The starkly contrasting policy preference is for economic and energy growth fueled by whatever energy source makes economic sense at a time and a place.  The inevitable future is of course cyberpunk.  Innovation on information technology and cybernetics will accelerate and continue to push the limits of what it is to be human and to challenge the adaptability of social structures. New movements, fads, music, designer drugs, cat videos and dance moves will sweep the planet like Mexican waves in the zeitgeist. Materials will be stronger and lighter. Life will be cluttered with holographic TV’s, waterless washing machines, ultrasonic blenders, quantum computers, hover cars and artificially intelligent phones. Annoying phones that cry when you don’t charge them – taking on that role from cars that beep when you don’t put a seat belt on. Space capable flying cars will have seat belts that lock and tension without any intervention of your part. All this will use vastly more energy and materials this century as populations grow and wealth increases.

More than one billion people globally lack access to electricity, and billions more still burn wood and dung for their basic energy needs. Our High-Energy Planet, a new report from an international­ group of energy and environment scholars, outlines a radically new framework for meeting the energy needs of the global poor.

According to the authors, the massive expansion of energy systems, mainly carried out in the rapidly urbanizing global South, is the only robust, coherent, and ethical response to the global challenges we face, climate change among them. The time has come to embrace a high-energy planet, they say.

“Climate change can’t be solved on the backs of the world’s poorest people,” said Daniel Sarewitz, coauthor and director of ASU’s Consortium for Science, Policy, and Outcomes. “The key to solving for both climate and poverty is helping nations build innovative energy systems that can deliver cheap, clean, and reliable power.”  Breakthrough Institute, Our High Energy Planet

Energy is the most fundamental requirement of every society or nation as it progresses through the ladder of development. This is clearly reflected in the average energy consumption per person across nations — for instance, an average American consumes more than 15 times the energy consumed by an average Indian. 

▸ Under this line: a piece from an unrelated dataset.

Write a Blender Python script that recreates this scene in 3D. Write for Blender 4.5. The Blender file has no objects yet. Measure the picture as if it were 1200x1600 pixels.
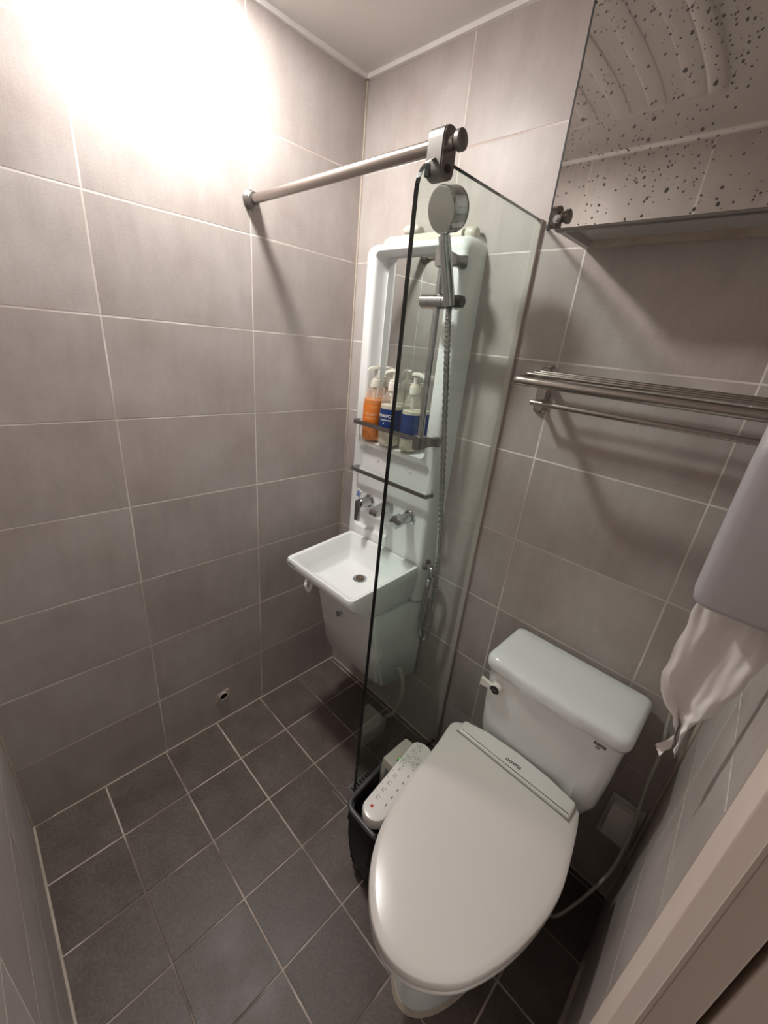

Today, India finds itself going through a phase of rapid ascent in economic empowerment. Industries are evolving at a significantly higher rate since liberalization. Our focus for this decade will be on the development of key infrastructure and the uplifting of the 600,000 villages where 750 million people live, as vibrant engines of the economy. In 2008, we crossed the trillion-dollar mark, and it took more than six decades for us to reach that milestone. However, it is predicted that the Indian economy will double again, to reach the $2-trillion mark by 2016, and then again redouble, to reach the $4 trillion milestone by 2025. All this economic growth will need massive energy. It is predicted that the total electricity demand will grow from the current 150,000 MW to at least over 950,000 MW by the year 2030 — which will still be less than one-fourth of the current U.S. per capita energy need. In fact, by 2050, in all likelihood the demand could go even higher, and the per capita energy demand would be equal to the current French or Russian figure of about 6000 W per capita.”  Next Big Future

The global reality is increasing emissions.  The Paris climate talks reality is for an increase in energy emissions of 3.7 billion tonnes in 2030 at a cost of US$13 trillion.  By my calculation – that could buy a trillion tonnes of carbon dioxide emission abatement through ecosystem restoration and land management.  Even half that is equal to the total of global emissions from 1750 to date.

emissions

Source: EIA 2016 Energy Outlook

Indian coal imports are expected to increase to a quarter billion US dollars in the next 16 years.  It is this demand that the Adani Carmichael coal mine in Central Queensland is planned to help meet.  All within India’s Paris commitments.  Using trivial legal points to game a system to delay such projects in the hope that they will just go away is a profoundly undemocratic fraud – using foreign money allied to foreign political parties to pay for it doubly so.  To do so in support of denying energy and development to the world’s poor exposes the moral vacuum at the heart of our green elites.